The Rose and The Stinky Pool

2024 archive, scent installation





Over a hundred years ago, a missionary couple, Andrew Thomson and Margaret Thomson, came to Huaxian, Henan Province, China with a mission. They brought rose seeds and planted them by the local stinking pond, trying to "purify" the rot with the fragrance of roses. Here, the roses relied on the sludge for nourishment, creating a paradoxical symbiosis between fragrance and foulness. These roses withstood the subsequent upheavals and still bloom on the land today.

Does the sweet fragrance of the Irish rose truly offset the stench of the pond? Or is it drowned out by the latter? My field research found that the locals' most profound collective memory of these roses is not the flowers themselves, but the unique sweet aroma of the rose candy made from them. This olfactory memory becomes a sensory clue connecting individuals to grand history, while also reflecting the complex contradictions of modernity: how the processes of industrialization, public health movements, and ever-changing political discourses reshape people's perceptions, classifications, and value judgments of smells. In the sensory order of modernity, who ultimately defines what is "fragrant" and what is "filthy"?



The detail of  the map
                   

To explore the invisible power mechanisms and historical layers behind the olfactory landscape, I embarked on a "smell archaeology." Starting with the remaining Thomson roses in Huaxian and their associated memories of rose candy, I combined historical archives of missionaries in northern Henan with clues from the "olfactory landscape" during the same period of social and political changes in China. I attempted to trace how smells are perceived, governed, and the power relations hidden behind them. During this process, I also obtained a vinyl record themed around roses, released in the same year as China's reform and opening up. Ultimately, I used the audio from this record, which carries the imprint of a specific era, along with rose essence collected or formulated locally in Huaxian, to create an olfactory sound installation. I placed this installation next to a (symbolic or real) stinking pond in Huaxian and held a "deodorization ceremony."
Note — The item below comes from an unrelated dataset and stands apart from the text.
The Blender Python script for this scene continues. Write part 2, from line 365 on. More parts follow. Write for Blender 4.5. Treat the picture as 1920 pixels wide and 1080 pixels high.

When the carefully formulated sweet fragrance of roses, accompanied by melodies from a specific era, wafts and swirls above the decaying stench, what we experience is purification or another form of concealment? Is it a symbol of redemption or the taming of power? If smells are the invisible boundaries delineated by social power, do those defined as out of place and expelled still silently ferment and whisper in some forgotten corner?